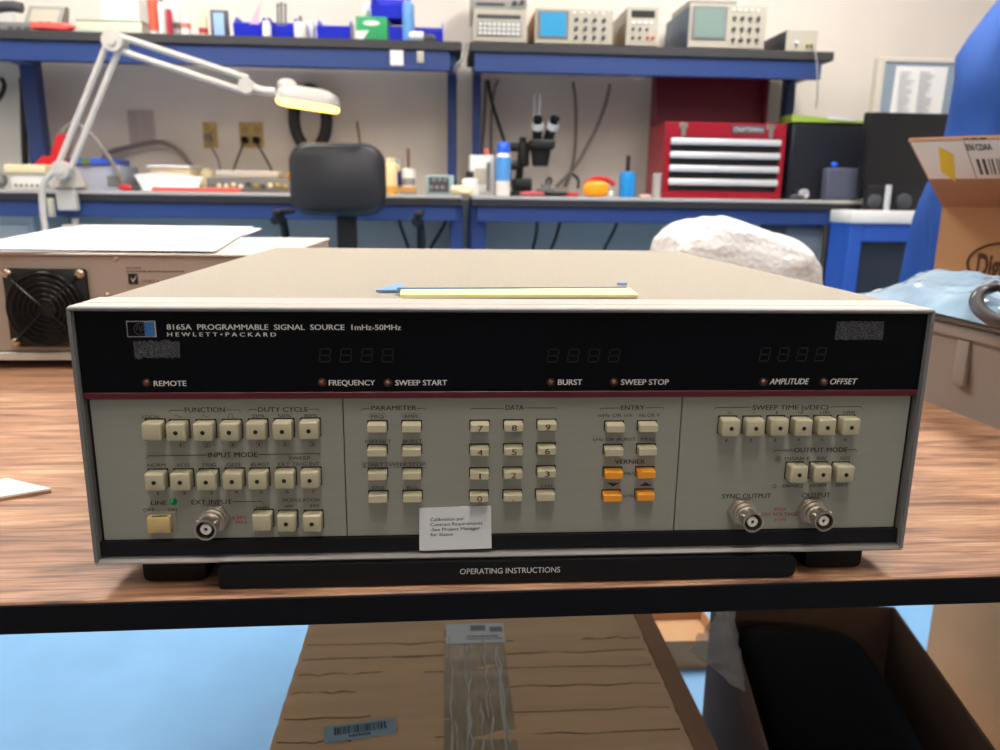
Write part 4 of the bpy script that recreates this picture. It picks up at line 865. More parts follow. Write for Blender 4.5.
# --- upper shelf with the scopes
def faced(name, label, cat, px0, px1, pytop, Y, dep, base, mb_, mf, feet=True):
    x0, x1 = span(px0, px1, pytop, Y); z1 = at((px0+px1)/2, pytop, Y).z
    t = thing(name, label, cat, ((x0+x1)/2, Y+dep/2, base)); zb = base+(.008 if feet else .0005)
    MB().box(x0, x1, Y+.012, Y+dep, zb, z1, .003, 2).build('case', mb_, t)
    if feet:
        for sx_ in (x0+.02, x1-.02):
            for sy_ in (Y+.04, Y+dep-.04): MB().cyl((sx_, sy_, base), (sx_, sy_, zb-.0002), .009, n=12).build('foot', 'rubber', t)
    fp = MB().box(x0-.002, x1+.002, Y, Y+.0117, zb-.001, z1+.001, .003, 1).build('front_panel', mf, t)
    return t, fp, x0, x1, zb, z1
def knobs(par, Y, spots, r, m='gdark'):
    for x_, z_ in spots: MB().lathe([(r, 0), (r*.9, .010), (r*.75, .012), (0, .012)], (x_, Y, z_), (0, -1, 0), 14).build('knob', m, par)
def inset(par, Y, x0, x1, z0, z1, m, nm, d=.003, bev=.001): return MB().box(x0, x1, Y-d, Y-.0001, z0, z1, bev, 1).build(nm, m, par)

t, fp, x0, x1, z0, z1 = faced('keyed_analyzer', 'beige instrument with a keyed front, carrying a cropped unit', 'instrument', 474, 526, 9.5, 2.89, .34, S, 'sbeige', 'sbeige')
w_, h_ = x1-x0, z1-z0
inset(fp, 2.89, x0+w_*.06, x1-w_*.10, z0+h_*.72, z0+h_*.84, 'gdark', 'slot'); kp = inset(fp, 2.89, x0+w_*.06, x1-w_*.08, z0+h_*.16, z0+h_*.64, 'sgrey', 'keypad')
for i in range(9):
    for j in range(3): MB().box(x0+w_*(.09+.091*i), x0+w_*(.09+.091*i+.062), 2.883, 2.8868, z0+h_*(.21+.14*j), z0+h_*(.21+.14*j+.09), .001, 1).build('key', 'label', kp)
za = z1+.0016
t, fp, x0, x1, z0, z1 = faced('cropped_instrument', 'beige instrument stacked on the keyed analyzer, cut off by the frame top', 'instrument', 472, 527, -22, 2.90, .34, za, 'sbeige', 'sgrey', feet=False)
w_, h_ = x1-x0, z1-z0; knobs(fp, 2.90, [(x0+w_*.78, z0+h_*.22), (x0+w_*.92, z0+h_*.25)], .010); inset(fp, 2.90, x0+w_*.08, x0+w_*.6, z0+h_*.12, z0+h_*.2, 'gdark', 'slot')
def scope(label, px0, px1, pytop, Y, scr, scrm, mb_, dep):
    t, fp, x0, x1, z0, z1 = faced('oscilloscope', label, 'oscilloscope', px0, px1, pytop, Y, dep, S, mb_, 'sbeige'); w_, h_ = x1-x0, z1-z0
    sb = inset(fp, Y, x0+w_*(scr[0]-.035), x0+w_*(scr[1]+.035), z0+h_*(scr[2]-.06), z0+h_*(scr[3]+.06), 'gmid', 'screen_bezel', .005, .002)
    MB().box(x0+w_*scr[0], x0+w_*scr[1], Y-.0062, Y-.0051, z0+h_*scr[2], z0+h_*scr[3], .0005, 1).build('screen', scrm, sb)
    k0 = scr[1]+.09; sp_ = []
    for i in range(4):
        for j in range(3): sp_.append((x0+w_*(k0+(.96-k0)*(i+.4)/4), z0+h_*(.2+.25*j)))
    knobs(fp, Y, sp_, .008, 'gdark')
    for i in range(5): MB().box(x0+w_*(k0+(.95-k0)*i/5), x0+w_*(k0+(.95-k0)*i/5)+.012, Y-.004, Y-.0001, z0+h_*.86, z0+h_*.93, .001, 1).build('push_button', 'label', fp)
    return t, x0, x1, z1
t, x0, x1, z1 = scope('oscilloscope with a lit cyan screen, middle of the upper shelf', 536, 613, 9, 2.89, (.06, .39, .2, .88), 'crtblue', mat('tan_case', (196, 160, 124), .6), .35)
t, fp, x0, x1, z0, z1 = faced('bench_meter', 'narrow beige meter with a dark display between the two oscilloscopes', 'meter', 628, 659, 6.5, 2.89, .34, S, 'sgrey', 'sbeige')
w_, h_ = x1-x0, z1-z0; inset(fp, 2.89, x0+w_*.12, x1-w_*.12, z0+h_*.72, z0+h_*.9, 'dark', 'display'); knobs(fp, 2.89, [(x0+w_*a, z0+h_*b) for a, b in ((.2, .2), (.42, .2), (.2, .42), (.42, .42), (.65, .42))], .006); knobs(fp, 2.89, [(x0+w_*.68, z0+h_*.2), (x0+w_*.85, z0+h_*.2)], .006, 'sred')
for i in range(4): MB().box(x0+w_*(.14+.19*i), x0+w_*(.14+.19*i)+.016, 2.886, 2.8899, z0+h_*.56, z0+h_*.63, .001, 1).build('key', 'label', fp)
t, x0, x1, z1 = scope('oscilloscope with a blank grey-green screen and blue-grey side', 691, 767, 5, 2.89, (.06, .45, .24, .90), 'crtgreen', 'sblue', .36)
o = MB().box(x0+.01, x1-.1, 2.95, 3.2, z1+.0015, z1+.03, .003, 1).build('top_unit', 'sgrey'); tag(o, 'thin grey unit lying on the grey-green screened oscilloscope', 'instrument'); rebase(o, ((x0+x1)/2, 3.08, z1+.0015))
t, fp, x0, x1, z0, z1 = faced('small_power_box', 'small box with a pale front and dark side, last on the scope shelf', 'instrument', 788, 818, 29.5, 2.89, .26, S, 'gdark', 'sbeige', feet=False)
w_, h_ = x1-x0, z1-z0; knobs(fp, 2.89, [(x0+w_*.3, z0+h_*.4)], .008, 'label'); knobs(fp, 2.89, [(x0+w_*.68, z0+h_*.3), (x0+w_*.82, z0+h_*.3)], .006, 'gold')

# --- wall outlets, notice
def outlet(px0, px1, py0, py1, label, nd, plugs):
    Yw = YB-.006; a, b = at(px0, py0, Yw), at(px1, py1, Yw)
    t = thing('wall_outlet', label, 'outlet', ((a.x+b.x)/2, YB, (a.z+b.z)/2))
    MB().box(a.x, b.x, Yw, YB-.0005, b.z, a.z, .002, 2).build('cover_plate', 'ivory', t)
    for k in range(nd):
        cx = a.x+(b.x-a.x)*(k+.5)/nd
        for f_ in (.3, .7): MB().lathe([(.017, 0), (.017, .002), (.015, .003), (0, .003)], (cx, Yw, b.z+(a.z-b.z)*f_), (0, -1, 0), 20).build('socket', mat('ivory_socket', (180, 150, 92), .5), t)
    return t
outlet(202, 218, 122, 148, 'single ivory wall outlet left of the double one, under the lamp arm', 1, 1)
outlet(238.5, 264, 122, 148, 'double-width ivory wall outlet with two black plugs, under the lamp', 2, 2)
def lead(px, py, label, pts, r, mp_='rubber', mc='cable'):
    Yp = YB-.0095; p = at(px, py, Yp-.02); t = thing('power_lead', label, 'power lead', (p.x, Yp, p.z))
    MB().box(p.x-.013, p.x+.013, Yp-.034, Yp, p.z-.014, p.z+.014, .005, 2).build('plug', mp_, t)
    P_ = [Vector((p.x, Yp-.03, p.z-.008))]+[at(x, y, Y) for x, y, Y in pts]; MB().tube(P_, r, 8, smooth=3).build('cord', mc, t)
lead(244.5, 140, 'black-plugged lead on the left of the double-width outlet', [(241, 150, YB-.05), (235, 165, YB-.05), (231, 178, YB-.05)], .0045)
lead(256, 140, 'black-plugged lead on the right of the double-width outlet', [(261, 150, YB-.05), (270, 166, YB-.05), (274, 176, YB-.05)], .0045)
lead(207.5, 137.5, 'dull grey lead plugged into the single ivory outlet', [(213, 150, YB-.05), (219, 160, YB-.05), (221, 176, YB-.05)], .004, 'greycable', 'greycable')
a, b = at(127, 110, YB-.002), at(156, 146, YB-.002); mb = MB(); mb.sheet([[Vector((a.x+(b.x-a.x)*i/8+.012*(1-j/4) * 0, YB-.003-.004*abs(math.sin(i*1.1)), a.z+(b.z-a.z)*j/4)) for j in range(5)] for i in range(9)], .0005)
o = mb.build('wall_notice', mat('grey_notice', (188, 176, 170), .8)); tag(o, 'faded grey notice sheet on the wall behind the lamp arm', 'notice'); rebase(o, ((a.x+b.x)/2, YB-.003, b.z))
def cord(label, pts, r, m='cable', name='loose_cable', cat='cable', smooth=3):
    P_ = [at(x, y, min(Y, YB-.012-r)) for x, y, Y in pts]; o = MB().tube(P_, r, 8, smooth=smooth).build(name, m); tag(o, label, cat); return rebase(o, P_[0])
cord('thick grey cable arching from the papers over to the blue lidded box', [(199, 182, 3.25), (192, 165, 3.25), (178, 149, 3.25), (160, 141, 3.25), (140, 145, 3.25), (124, 148, 3.25), (106, 153, 3.25), (101, 164, 3.25), (100, 186, 3.25)], .011, 'greycable')
cord('long dark grey cable running from the red clamp over the blue lidded box', [(63, 133, 2.97), (66, 126, 2.97), (74, 124, 2.97), (86, 128, 2.97), (98, 142, 2.97), (108, 156, 2.97), (119, 173, 2.97), (125, 188, 2.97)], .008, 'greycable')
for i, (pts, lb_, r_) in enumerate((([(22, 78, 3.225), (23, 100, 3.225), (24, 140, 3.225), (26, 187, 3.225)], 'thick black cable hanging by the white pillar', .013), ([(31, 78, 3.23), (34, 95, 3.23), (36.5, 120, 3.23), (39, 150, 3.23), (40, 187, 3.23)], 'thin black cable hanging between the pillar and the blue post', .009), ([(1, 78, 3.23), (5, 84, 3.23), (3, 93, 3.23), (-4, 102, 3.23)], 'black cable loop against the white pillar face', .010))):
    cord(lb_, pts, r_, 'cable', 'hanging_cable', 'cable')

# --- things on the bench by the lamp
t, x0, x1, z1 = boxthing('wire_tray', 'cream-rimmed white tray beside the red clamp at the pillar end', 'tray', 10, 47, 174, 2.82, .08, B, 'label')
MB().box(x0-.02, x1-.0, 2.81, 2.91, z1+.0002, z1+.036, .008, 2).build('rim', 'cream', t)
for i in range(7): MB().box(x0+.012+.02*i, x0+.022+.02*i, 2.817, 2.8199, B+.01, B+.02, .0006, 1).build('slot', 'gmid', t)
o = lump('grey_hose', (at(1, 174, 2.82).x-.045, 2.84, B+.035), (.05, .03, .034), 'coiled grey hose end at the pillar side of the bench', 'hose', 'gmid', .006, 20, zcut=B+.0003)
t = thing('red_clamp', 'bright red bench clamp stand behind the lamp joint', 'clamp', (at(48, 178, 2.95).x, 2.95, B))
def pb(par, nm, m, Y, dep, pts, local=False): v = [at(x, y, Y) for x, y in pts]; return MB().prism([(p.x, p.z) for p in v], Y, Y+dep).build(nm, m, par)
pb(t, 'base', 'sred', 2.93, .06, ((33, 164), (63, 160), (64, 189.6), (33, 189.6))); pb(t, 'jaw', 'sred', 2.95, .05, ((34, 163.8), (42, 156), (60, 155.5), (63, 159.8))); pb(t, 'upright', 'sred', 2.955, .04, ((50, 155.2), (57, 134), (69, 135), (63, 155.2)))
t, x0, x1, z1 = boxthing('lidded_box', 'pale blue-grey box with a bright blue lid behind the lamp base', 'box', 70, 119, 165, 3.0, .2, B, mat('pale_blue_grey', (168, 174, 190), .5))
MB().box(x0+.0, x1-.035, 2.99, 3.21, z1+.0003, z1+.028, .004, 2).build('lid', mat('bright_blue_lid', (64, 98, 210), .45), t); MB().box(x0+.05, x0+.085, 2.986, 2.9898, z1+.002, z1+.026).build('lid_label', mat('moss_green', (96, 120, 60), .5), t)
for px0, px1, nm in ((107, 121, 'dark_socket'),): MB().box(*span(px0, px1, 180, 2.996), 2.995, 2.9997, B+.02, B+.06, .002, 1).build('side_panel', 'gmid', t)
lump('red_tool_handle', (at(125, 193, 2.79).x, 2.80, B+.012), (.026, .014, .0115), 'short red tool handle lying before the curling papers', 'tool', 'sred', .003, 40, zcut=B+.0003)
g = []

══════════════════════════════

Exercise task:
Give again, word for word, every line from the top of the data through the line with "1).build(nm, m, par)", both ends included, and exclude the pictures.

Task solution:
Write part 4 of the bpy script that recreates this picture. It picks up at line 865. More parts follow. Write for Blender 4.5.
# --- upper shelf with the scopes
def faced(name, label, cat, px0, px1, pytop, Y, dep, base, mb_, mf, feet=True):
    x0, x1 = span(px0, px1, pytop, Y); z1 = at((px0+px1)/2, pytop, Y).z
    t = thing(name, label, cat, ((x0+x1)/2, Y+dep/2, base)); zb = base+(.008 if feet else .0005)
    MB().box(x0, x1, Y+.012, Y+dep, zb, z1, .003, 2).build('case', mb_, t)
    if feet:
        for sx_ in (x0+.02, x1-.02):
            for sy_ in (Y+.04, Y+dep-.04): MB().cyl((sx_, sy_, base), (sx_, sy_, zb-.0002), .009, n=12).build('foot', 'rubber', t)
    fp = MB().box(x0-.002, x1+.002, Y, Y+.0117, zb-.001, z1+.001, .003, 1).build('front_panel', mf, t)
    return t, fp, x0, x1, zb, z1
def knobs(par, Y, spots, r, m='gdark'):
    for x_, z_ in spots: MB().lathe([(r, 0), (r*.9, .010), (r*.75, .012), (0, .012)], (x_, Y, z_), (0, -1, 0), 14).build('knob', m, par)
def inset(par, Y, x0, x1, z0, z1, m, nm, d=.003, bev=.001): return MB().box(x0, x1, Y-d, Y-.0001, z0, z1, bev, 1).build(nm, m, par)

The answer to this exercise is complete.